Senator Albert B. Cummins of Iowa discusses the main features of the Senate Railroad Bill, while Congressman Schuyler Merritt of Connecticut presents an analysis of the Esch Bill, passed by the House of Representatives on November 17. Balthasar A. Meyer, member of the Interstate Commerce Commission, Frank Haigh Dixon, Professor of Railway Economics, Princeton University, Richard Waterman, Secretary of the Railroad Committee of the United States Chamber of Commerce, and Professor Emory R. Johnson, Dean of the Wharton School of Finance and Commerce of the University of Pennsylvania, give their views on the general subject of railroad legislation. The question of railroad earnings and credit is treated by Howard Elliott, President of the Northern Pacific Railroad, S. Davies Warfield, President of the National Association of Owners of Railroad Securities, John E. Oldham, Thomas Reed Powell, Thomas W. Hulme, Pierpont V. Davis and Alfred P. Thom.

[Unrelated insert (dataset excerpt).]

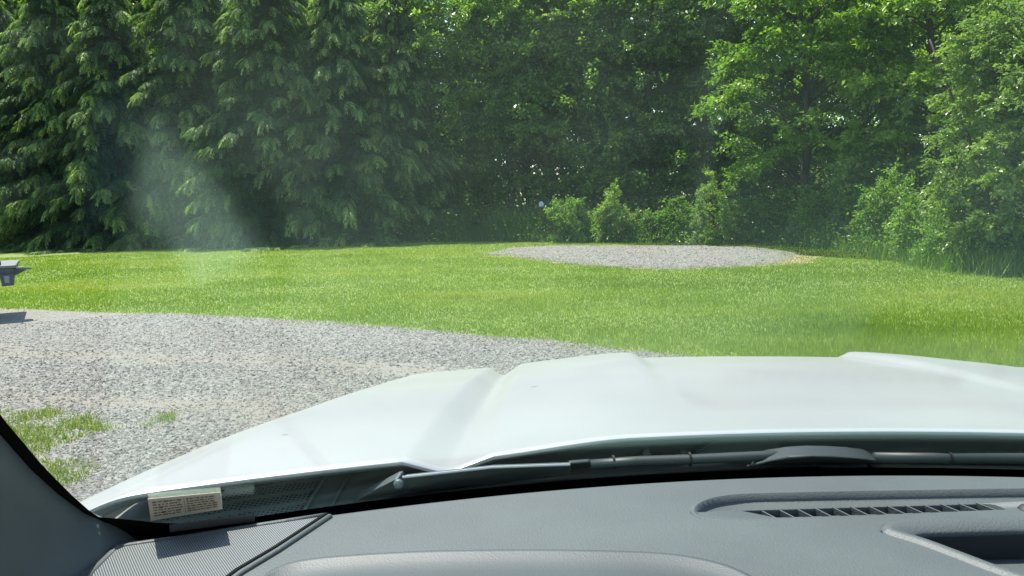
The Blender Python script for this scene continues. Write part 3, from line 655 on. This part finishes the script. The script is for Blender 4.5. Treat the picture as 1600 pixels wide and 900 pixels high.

The problems of railroad labor are discussed by W. G. Besler, President of the Central Railroad of New Jersey, Timothy Shea, acting President of the Brotherhood of Locomotive Firemen and Engineers, W. N. Doak, Vice-President of the Brotherhood of Railroad Trainmen, Ivy L. Lee and Frederic C. Howe. Professor E. R. A. Seligman and Frank H. Sisson present their views with respect to the relation between the railroads and the public. Arguments in favor of nationalization of the railroads are given by Albert M. Todd, Calvin Tompkins and George Foster Peabody.